I never studied the etymology of the term "sci-fi", yet my gut feeling tells me that any dystopian work shouldn't necessarily be science fictional.
 
If a dystopian story speculates on radical changes in society or individuals and science is partly responsible--either from the development of it and then abandonment of it, doesn't that make it fit into a science fiction category?
Lord Humungus in The Road Warrior--he would probably not exist if not for the importance of gasoline, Mr. Microphone, and sports technology (hockey masks).
 
I think the "perspective" is important here. What is dystopia for some is not so for some others. For instance, I'm an anarchist and I think a decent and sustainable anarchy is possible; whilst some people cannot even imagine it, so it's gotta be a dystopian order (or the lack thereof) for them.

I never studied the etymology of the term "sci-fi", yet my gut feeling tells me that any dystopian work shouldn't necessarily be science fictional.
I think this is author perspective, not the reader. Otherwise a LGBTQ romance would be classified as horror if a right winger was reading it. The author sets the stage and then describes something positive or negative for the characters.
 
I think this is author perspective, not the reader. Otherwise a LGBTQ romance would be classified as horror if a right winger was reading it. The author sets the stage and then describes something positive or negative for the characters.
Hmm... This is debatable. Sometimes the intention of the writer is proven obsolete or worthless. There are many "horror" films that have me laughing in the aisles. There's also the "intentional fallacy" literary thing.
 
Hmm... This is debatable. Sometimes the intention of the writer is proven obsolete or worthless. There are many "horror" films that have me laughing in the aisles. There's also the "intentional fallacy" literary thing.
Sure, there is that sort of thing. But if a writer tries to illustrate a dystopia by showing depressed and tortured people, how is that going to be reinterpreted as a utopia by anyone other than a sadist?

There are SF works that are arguably dystopias or not - like Neuromancer or Counting Heads - because they present an unvarnished future which is uncomfortably different from our world. But in those cases the author is not really presenting their characters as victims.

Your other point has to do with competence, and the fact that some seriously intended books or films are so poorly made that they only function as comedy doesn't mean we are "reinterpreting" them.
 
Sure, there is that sort of thing. But if a writer tries to illustrate a dystopia by showing depressed and tortured people, how is that going to be reinterpreted as a utopia by anyone other than a sadist?

There are SF works that are arguably dystopias or not - like Neuromancer or Counting Heads - because they present an unvarnished future which is uncomfortably different from our world. But in those cases the author is not really presenting their characters as victims.

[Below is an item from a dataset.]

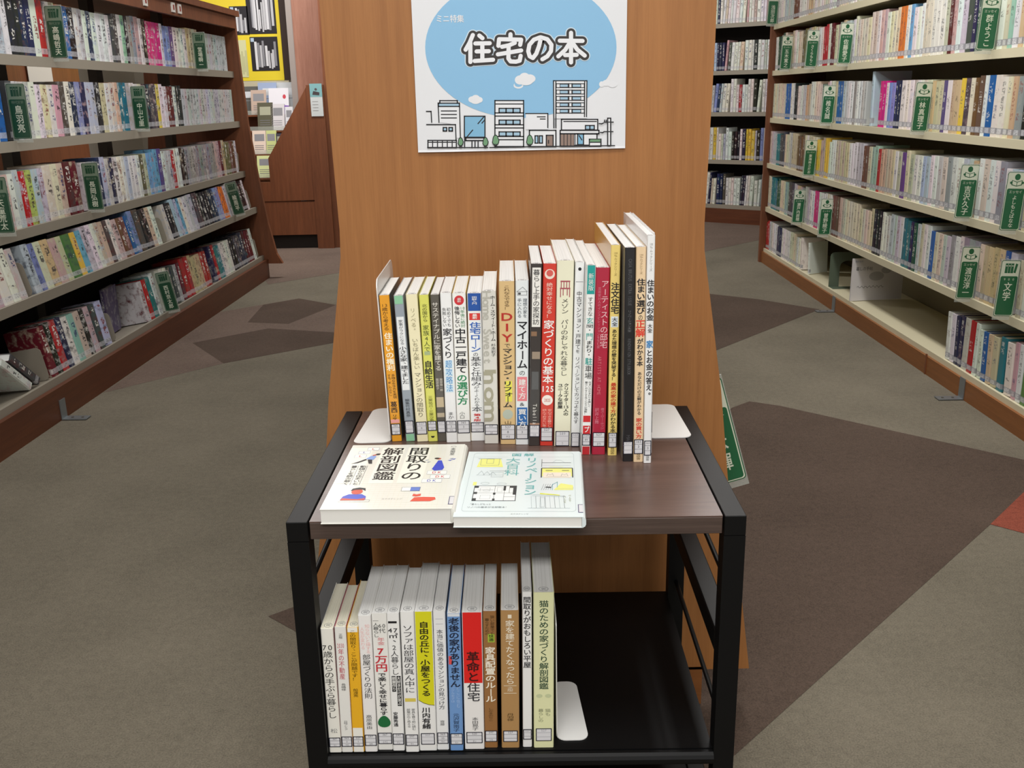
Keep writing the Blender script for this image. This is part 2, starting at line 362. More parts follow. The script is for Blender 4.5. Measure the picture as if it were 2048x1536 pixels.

Your other point has to do with competence, and the fact that some seriously intended books or films are so poorly made that they only function as comedy doesn't mean we are "reinterpreting" them.
Good points but I don't fully agree. Especially your "competence" notion is arguable. I watched The Skull (1965 - UK) some weeks ago and I only laughed in its second part. But lots of IMDb users deem it as really creepy. So this is a relative issue.

Another example is Brave New World. Some see it as dystopia and some wish that world were just like the one portrayed there.

Anyway, thank you.
 
^ A friend of mine, for instance. It would be improper for me to mention his name here. Come on, that is not THAT surprising. I support lots of villains in books/movies. Lol.
 
Much of its science fiction .



The World Inside by Robert Silverberg A great book which is both Utopian and Dystopian and most definitely science fiction because, it is set in the 24th century.